Мне пришлось пожаловаться Б.Л. на возникшие у меня в редакции трудности. Там поняли, что мои отношения с Б.Л. переросли рамки сотрудника редакции с приходящим туда писателем. Кривицкий с кривыми усмешечками позволял себе замечания такого характера: «Интересно, чем кончится эта ваша интрижка с Пастернаком?» Он пытался ухаживать за мной, что было нормой его отношения и к другим женщинам редакции.
Когда я взволнованно и, быть может, с некоторым преувеличением рассказала Б.Л. о своих неприятностях, он с возмущением сказал мне: «Вам надо немедленно оттуда уйти, заботу о Вас я возьму на себя».
Следующим днем он позвонил в редакцию и каким-то жалобным тоном проговорил: «Мне нужно немедленно сказать вам о двух очень важных вещах. Не могли бы вы сейчас подойти к Пушкину?»
Когда я пришла к памятнику, где мы обычно уже встречались, Б.Л. ходил там встревоженный.
И вдруг – каким-то совсем необычным тоном:
– Не смотрите на меня сейчас. Я кратко выражу вам свою просьбу: я хочу, чтобы вы мне говорили «ты», потому что «вы» – уже ложь.
– Я не могу вам говорить «ты», Борис Леонидович, – взмолилась я, – это для меня невозможно, это еще страшно…
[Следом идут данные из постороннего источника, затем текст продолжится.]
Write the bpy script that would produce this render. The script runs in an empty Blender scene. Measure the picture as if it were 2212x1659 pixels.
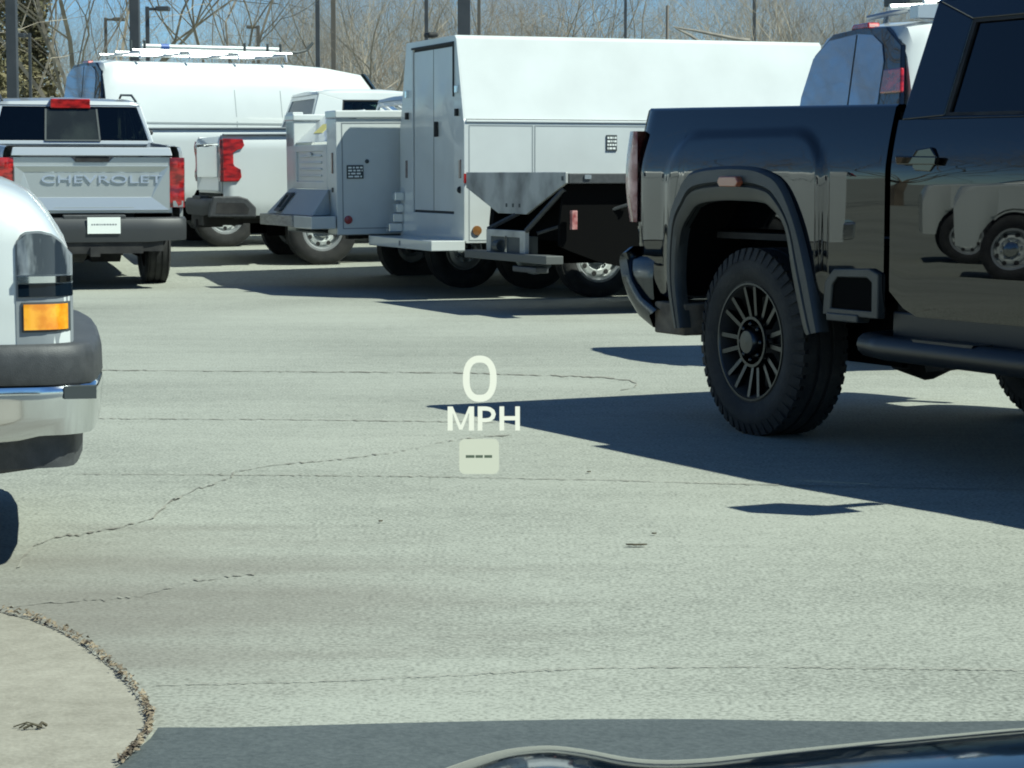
import bpy, math, random
from math import sin, cos, pi, radians as R, atan, atan2, hypot
from mathutils import Vector, Matrix, noise
random.seed(7)
sc = bpy.context.scene
col = sc.collection

# ------------------------------------------------------------------ camera
F_PX, CXP, CYP, EYE = 5000.0, 1106.0, 829.5, 1.21
PITCH = atan((829.5-375)/F_PX)
cam_d = bpy.data.cameras.new('camera'); cam = bpy.data.objects.new('camera', cam_d); col.objects.link(cam)
cam.location = (0, 0, EYE); cam.rotation_euler = (pi/2-PITCH, 0, 0)
cam_d.sensor_width = 36; cam_d.lens = F_PX/2212*36; cam_d.clip_start = .05; cam_d.clip_end = 3000
sc.camera = cam
# ------------------------------------------------------------------ world, sun
SUN = Vector((.78, -.29, 1.06)).normalized()
w = bpy.data.worlds.new('World'); sc.world = w; w.use_nodes = True
nt = w.node_tree; bg = nt.nodes['Background']
sky = nt.nodes.new('ShaderNodeTexSky'); sky.sky_type = 'NISHITA'; sky.sun_disc = False
sky.sun_elevation = math.asin(SUN.z); sky.sun_rotation = atan2(SUN.x, SUN.y)
sky.air_density = 1.0; sky.dust_density = .0; sky.ozone_density = 2.0; sky.altitude = 2500
tint = nt.nodes.new('ShaderNodeMixRGB'); tint.blend_type = 'MULTIPLY'; tint.inputs[0].default_value = 1; tint.inputs[2].default_value = (.70, 1.0, 1.18, 1)
nt.links.new(sky.outputs[0], tint.inputs[1]); nt.links.new(tint.outputs[0], bg.inputs[0]); bg.inputs[1].default_value = .068
sd = bpy.data.lights.new('sun', 'SUN'); sd.energy = 4.9; sd.angle = R(.5); sd.color = (.93, 1.0, .89)
so = bpy.data.objects.new('sun', sd); col.objects.link(so)
so.rotation_euler = SUN.to_track_quat('Z', 'Y').to_euler()
sc.view_settings.view_transform = 'Standard'; sc.view_settings.look = 'None'
sc.view_settings.exposure = .5; sc.view_settings.gamma = 1
sc.cycles.filter_width = 1.9
sc.cycles.max_bounces = 8

def pray(px, py):
    u = (px-CXP)/F_PX; v = (py-CYP)/F_PX
    return Vector((u, cos(PITCH)-v*sin(PITCH), -sin(PITCH)-v*cos(PITCH)))
def at(px, py, Y):
    r = pray(px, py); return Vector((0, 0, EYE))+r*(Y/r.y)
def gnd(px, py, z=0.0):
    r = pray(px, py); return Vector((0, 0, EYE))+r*((z-EYE)/r.z)
def interp(x, xs, ys):
    if x <= xs[0]: return ys[0]
    for i in range(1, len(xs)):
        if x <= xs[i]:
            k = (x-xs[i-1])/(xs[i]-xs[i-1]); return ys[i-1]+k*(ys[i]-ys[i-1])
    return ys[-1]
def smooth(a, b, x):
    k = max(0, min(1, (x-a)/(b-a))); return k*k*(3-2*k)
def ground_h(y): return interp(y, [25.2, 27.4, 30.3, 34, 60], [0, .13, .253, .34, .4])

# ------------------------------------------------------------------ materials
MATS = {}
def mat(name, base=(.5, .5, .5), rough=.5, metal=0, coat=0, spec=.5, emit=None, es=0, fn=None):
    m = bpy.data.materials.new(name); m.use_nodes = True
    b = m.node_tree.nodes['Principled BSDF']
    b.inputs['Base Color'].default_value = (*base, 1); b.inputs['Roughness'].default_value = rough
    b.inputs['Metallic'].default_value = metal; b.inputs['Coat Weight'].default_value = coat
    b.inputs['Coat Roughness'].default_value = .04
    b.inputs['Specular IOR Level'].default_value = spec
    if emit: b.inputs['Emission Color'].default_value = (*emit, 1); b.inputs['Emission Strength'].default_value = es
    if fn: fn(m.node_tree, b)
    MATS[name] = m; return m
def N(nt, t, **k):
    n = nt.nodes.new(t)
    for a, v in k.items():
        if a.startswith('_'): n.inputs[a[1:].replace('_', ' ')].default_value = v
        else: setattr(n, a, v)
    return n
def vary(c0, c1, scale, detail=4, lo=.35, hi=.65, bump=0, bscale=None, rough=None, coord='Object', stretch=None):
    def fn(nt, b):
        tc = N(nt, 'ShaderNodeTexCoord'); src = tc.outputs[coord]
        if stretch:
            mp = N(nt, 'ShaderNodeMapping'); mp.inputs['Scale'].default_value = stretch
            nt.links.new(src, mp.inputs[0]); src = mp.outputs[0]
        n = N(nt, 'ShaderNodeTexNoise', _Scale=scale, _Detail=detail); nt.links.new(src, n.inputs['Vector'])
        r = N(nt, 'ShaderNodeValToRGB'); r.color_ramp.elements[0].position = lo; r.color_ramp.elements[1].position = hi
        r.color_ramp.elements[0].color = (*c0, 1); r.color_ramp.elements[1].color = (*c1, 1)
        nt.links.new(n.outputs[0], r.inputs[0]); nt.links.new(r.outputs[0], b.inputs['Base Color'])
        if rough:
            mr = N(nt, 'ShaderNodeMapRange'); mr.inputs[3].default_value = rough[0]; mr.inputs[4].default_value = rough[1]
            nt.links.new(n.outputs[0], mr.inputs[0]); nt.links.new(mr.outputs[0], b.inputs['Roughness'])
        if bump:
            n2 = N(nt, 'ShaderNodeTexNoise', _Scale=bscale or scale*4, _Detail=3); nt.links.new(src, n2.inputs['Vector'])
            bp = N(nt, 'ShaderNodeBump', _Strength=bump, _Distance=.01)
            nt.links.new(n2.outputs[0], bp.inputs['Height']); nt.links.new(bp.outputs[0], b.inputs['Normal'])
    return fn

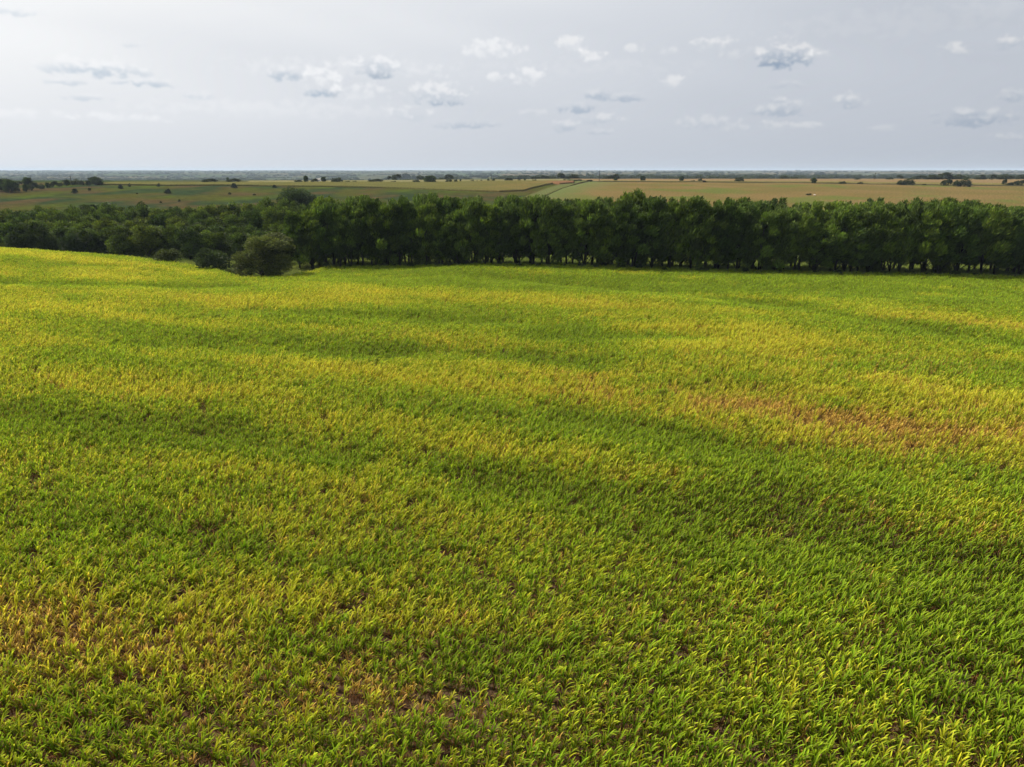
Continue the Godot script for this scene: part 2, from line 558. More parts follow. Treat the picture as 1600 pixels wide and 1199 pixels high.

– Нет, нет, нет, вы привыкнете, ну пока вы не называйте меня, ну давай я скажу тебе «ты»…
Я, смущенная, вернулась в редакцию… Чувствовала: что-то очень важное должно произойти еще сегодня… Именно сегодня!
Около девяти вечера на Потаповском раздался привычный стук в батарею…
– Я ведь не сказал второй вещи, тебе не сказал второй вещи, – взволнованно и глухо говорил Б.Л. – А ты не поинтересовалась, что я хотел сказать. Так вот первое – это было то, что мы должны быть на «ты», а второе – я люблю тебя, я люблю тебя, и сейчас в этом вся моя жизнь. Завтра я в редакцию не приду, а подойду к твоему двору, ты спустишься ко мне, и мы пойдем побродим по Москве.
Я вернулась домой и со всеми мучениями, со всей искренностью и беспощадностью к себе самой написала Б.Л. письмо. Точнее, это было не письмо, а исповедь – целая школьная тетрадка.